I did that once. I date was pressing me to “read” him after I told him that I could be intuitive. “Read me! C’mon, let’s see.” I told him it wasn’t like that, I wasn’t a psychic. “Do it. Read me.”

So I looked out the window for a moment and turned back to him. I told him what I saw in him, his deep fear of being hurt, a bit about his past that has created that fear. His face grew serious. He stopped talking for the first time that evening. He sat back in his chair.

“Should I go on?” I asked as pleasantly as I could.

“No,” he said. “That’s enough.” He did not call me for a second date.

“It’s like your soul reaches out and touches their soul. It doesn’t matter what you’re talking about. Not everyone is ready for that.”

It was at that moment, through the eyes of my son, that I saw the great cost of dimming my light.
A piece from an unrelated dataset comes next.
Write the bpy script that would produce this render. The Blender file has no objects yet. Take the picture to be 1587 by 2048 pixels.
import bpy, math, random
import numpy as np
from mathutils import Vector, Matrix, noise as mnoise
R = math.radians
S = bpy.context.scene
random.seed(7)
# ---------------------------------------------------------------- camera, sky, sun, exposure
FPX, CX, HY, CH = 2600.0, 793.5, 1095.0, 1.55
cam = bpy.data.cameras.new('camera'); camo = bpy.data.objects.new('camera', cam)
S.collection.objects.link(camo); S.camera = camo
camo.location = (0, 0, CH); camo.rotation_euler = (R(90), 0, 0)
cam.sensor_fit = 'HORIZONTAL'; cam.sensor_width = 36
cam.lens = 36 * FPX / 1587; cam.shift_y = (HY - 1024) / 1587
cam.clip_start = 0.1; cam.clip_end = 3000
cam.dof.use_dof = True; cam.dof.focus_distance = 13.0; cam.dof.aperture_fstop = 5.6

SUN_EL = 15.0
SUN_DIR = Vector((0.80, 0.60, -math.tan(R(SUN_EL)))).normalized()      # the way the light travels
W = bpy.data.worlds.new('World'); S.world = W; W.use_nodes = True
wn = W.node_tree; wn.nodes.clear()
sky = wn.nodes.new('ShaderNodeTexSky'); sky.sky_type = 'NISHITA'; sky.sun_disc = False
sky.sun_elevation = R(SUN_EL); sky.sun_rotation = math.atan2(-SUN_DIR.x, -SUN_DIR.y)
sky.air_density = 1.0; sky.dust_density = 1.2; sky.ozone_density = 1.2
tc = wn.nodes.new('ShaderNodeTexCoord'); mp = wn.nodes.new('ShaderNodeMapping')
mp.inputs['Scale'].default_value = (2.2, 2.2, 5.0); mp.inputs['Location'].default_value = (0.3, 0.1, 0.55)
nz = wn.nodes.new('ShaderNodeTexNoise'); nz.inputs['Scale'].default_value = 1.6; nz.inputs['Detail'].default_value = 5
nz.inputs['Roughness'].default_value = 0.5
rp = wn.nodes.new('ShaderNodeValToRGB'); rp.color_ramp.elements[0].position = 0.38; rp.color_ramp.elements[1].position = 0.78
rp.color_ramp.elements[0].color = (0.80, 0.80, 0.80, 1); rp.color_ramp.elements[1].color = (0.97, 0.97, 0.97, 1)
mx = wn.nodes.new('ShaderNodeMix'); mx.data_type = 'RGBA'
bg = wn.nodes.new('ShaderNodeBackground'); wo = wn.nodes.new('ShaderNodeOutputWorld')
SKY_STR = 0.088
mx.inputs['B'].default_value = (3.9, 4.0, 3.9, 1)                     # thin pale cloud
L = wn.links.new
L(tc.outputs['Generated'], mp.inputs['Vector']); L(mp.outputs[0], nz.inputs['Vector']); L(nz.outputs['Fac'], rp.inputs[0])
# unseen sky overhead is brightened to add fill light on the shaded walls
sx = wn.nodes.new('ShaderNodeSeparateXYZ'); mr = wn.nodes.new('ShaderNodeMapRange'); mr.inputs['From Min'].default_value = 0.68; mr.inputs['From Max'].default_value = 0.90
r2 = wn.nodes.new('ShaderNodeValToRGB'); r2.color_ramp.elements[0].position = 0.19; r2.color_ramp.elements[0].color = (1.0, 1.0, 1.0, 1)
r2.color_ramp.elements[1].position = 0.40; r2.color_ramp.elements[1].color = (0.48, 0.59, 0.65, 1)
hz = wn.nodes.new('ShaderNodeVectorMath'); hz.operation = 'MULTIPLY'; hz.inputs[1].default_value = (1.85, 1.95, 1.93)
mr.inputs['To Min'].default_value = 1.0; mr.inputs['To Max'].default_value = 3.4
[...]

First of all, it didn’t work. No matter how hard I tried, light seeped out around all the cracks of the facade I was working so hard to present. All my yearning to be loved was suffocating who I really was meant to be in this world.

Ultimately, it was keeping at bay those who were ready to have their souls touched by mine.

I am here to touch people’s souls. That is a big proclamation. It is also true.

As I began to open the shutters of my own heart, letting out the light, I also began to receive the light of others.

Fear about what others want me to be flew away and burned up in the sun.

I unfolded my wings, opened my throat and began to sing my little song that had been held captive by the painful yearning to be “just right.”

I stopped dating like my life depended on it. I began cooking again. Aromatic meals, inspired by chefs all over the world. I made meals for two, or four, lovingly packaging the leftovers and freezing them to feed myself another day.

I sat by my fireplace and wrote and, for the first time since I was 10, fell in love with my own company. This is how I became Just Right.